You can listen to it right here:

https://www.youtube.com/watch?v=KZYqL79GDXU&t=1633s


Levine himself says that SBF wasn't calling FTX or Alameda ponzi schemes, but rather was saying that some of the coins traded on FTX were ponzis, and that he left that interview feeling impressed with SBF's savvy.

Specifically, Levine's words:

People on Twitter now are like “he admitted that FTX is a Ponzi!” but of course that’s not true. He conceded a certain validity to my claim that some crypto businesses — not his — are Ponzis. He is just in the business of trading their tokens.

In fact, I came away from that conversation bullish on FTX and Bankman-Fried.

Reference: https://www.bloomberg.com/opinion/articles/2022-11-10/ftx-is... (paywalled)


> Levine himself says that SBF wasn't calling FTX or Alameda ponzi schemes, but rather was saying that some of the coins traded on FTX were ponzis

Hmm, well. When the ponzi schemes inevitably collapse, then so does the trade in them, right?


Lots of exchanges have survived lots of failures of individual assets traded on those exchanges.


Lots of exchanges aren't cryptocurrency-only exchanges.


This all seems very counterfactual and vibes based.

To be clear about this conversation, someone claims that Levine "called SBF out on running a Ponzi scheme." I provide a clear quote from Levine disavowing that. You come in and say that well, maybe FTX was unsound in a way that is actually different from what actually went wrong with FTX/Alameda.

Is there any content to your contribution here?

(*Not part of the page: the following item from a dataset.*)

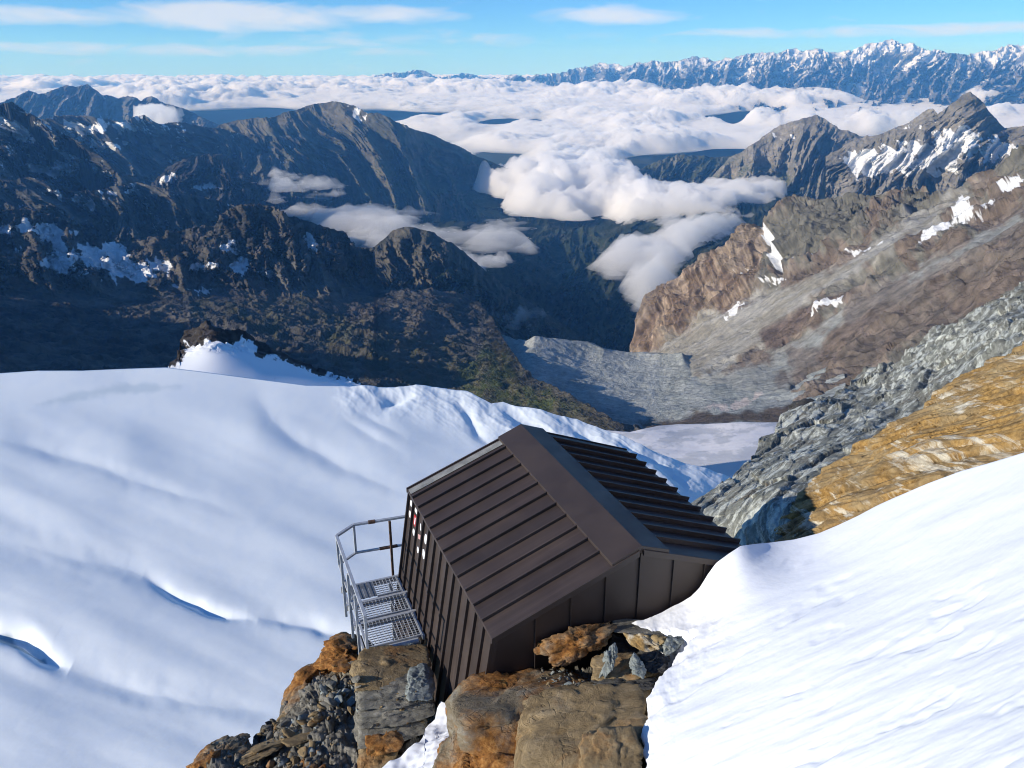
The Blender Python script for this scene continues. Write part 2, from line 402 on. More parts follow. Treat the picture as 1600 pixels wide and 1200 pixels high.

Or is it all just vibes?


I'm not disputing that Mr Levine's take was that SBF and co were "in the Ponzi (trading) business" rather than running a Ponzi themselves.

I am just just pointing out that while this is not as rapidly or completely unstable as running one of the traded Ponzis, it is also not fundamentally stable and sustainable. IDK what "vibes" have to do with that, if anything. These are fundamentals that eventually bring down temporarily bubbles. If that's what you mean by "vibes", it's the opposite.


He was referring to SBF’s description of Defi. SBF wasn’t describing FTX in that quote


This is exactly the quote I had in mind, yes. Thank you for looking it up.


After the SBF thing about boxes--

> Matt: (27:13) > I think of myself as like a fairly cynical person. And that was so much more cynical than how I would've described farming. You're just like, well, I'm in the Ponzi business and it's pretty good.

> Joe Weisenthal: (27:27) > At no point did any of this require any sort of like economic case, it’s just like other people put money in the box. And so I'm going to too, and then it's more valuable. So they're gonna put more money in, and at no point in the cycle, did it seem to like, describe any sort of like economic purpose?

https://www.bloomberg.com/news/articles/2022-04-25/sam-bankm...


Alameda was yield farming though and SBF was running that thing for a while too.